When you revise, put a tick beside formulae you can use independently, a question mark beside formulae you understand but sometimes forget, and a star beside formulae that regularly lead to mistakes. Your next revision session should begin with the question marks and stars, not with the formulae that already feel easy.

It can also help to write a short sentence beside each formula. For example, 'use this when I know the radius and need the area', or 'use this when I have two sides and the included angle'. Those plain-English triggers are often more useful than rewriting the algebra again and again.

If you are revising with a parent or tutor, ask them to test the trigger, not just the formula. They might ask, 'Which formula would you use for the distance around a circle?' or 'Which triangle formula works when you have two sides and the angle between them?' That style of questioning is much closer to exam thinking.

Common mistakes to avoid

• Using diameter instead of radius in circle, cone, cylinder or sphere formulae.
• Forgetting to square or cube a value before multiplying.
• Using the slant height when the formula needs the perpendicular height.
• Rounding too early and carrying an inaccurate value through the rest of the question.
• Not converting units before substituting into a formula.
• Choosing sine, cosine or tangent before labelling opposite, adjacent and hypotenuse.
• Using a formula correctly but giving the answer without units.

A simple weekly revision routine

A formula sheet should sit inside a wider revision routine. Spend one short session learning and recalling the formulae, one session applying them to mixed questions, and one session reviewing mistakes. That pattern is more effective than re-reading the page the night before a test.

If you are working towards a AQA Foundation paper, keep a separate list of formulae that feel uncertain. Bring that list to school, tutoring or independent revision so the work is targeted rather than vague.

You can also use this sheet alongside GCSE revision support, Maths videos and GCSE Maths tutoring if you want clearer examples and more structured practice.

What to do next

Choose three formulae from this page and find one exam-style question for each. Mark the questions carefully, write down any mistakes, and repeat the same formulae a few days later. That spaced practice is what helps the formulae stay useful in an exam.

If formulae are one of the areas holding you back, get in touch with Sophie for calm, focused online Maths support. Lessons can target the exact topics, methods and exam skills that need more confidence.

FAQs

Do I need to memorise every GCSE Maths formula?

You need to know how to use the important formulae confidently. In some exam years certain formulae may be provided, but that does not remove the need to recognise which formula fits the question.
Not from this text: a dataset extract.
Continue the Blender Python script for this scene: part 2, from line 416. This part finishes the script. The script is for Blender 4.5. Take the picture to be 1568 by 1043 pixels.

What is the best way to revise formulae?

Use short, regular practice. Cover the formula, write it from memory, then apply it to two or three exam-style questions. The application stage matters more than copying a list.

Should I make flashcards for Maths formulae?

Flashcards can help, but they should include a tiny example or a note about when to use the formula. A formula without context is easy to forget in an exam.

Why do I know the formula but still get questions wrong?

Usually the issue is substitution, units, rearranging, rounding or choosing the wrong measurement from a diagram. Work through your mistakes and label each one clearly.

Are Foundation and Higher formulae different?

There is overlap, but Higher students need additional formulae and more flexible use of algebra, trigonometry and 3D geometry. Foundation students still need secure basics.

Can a tutor help with formulae and exam technique?

Yes. A tutor can help identify which formulae are secure, which ones are confused, and how to practise them in exam-style questions rather than learning them in isolation.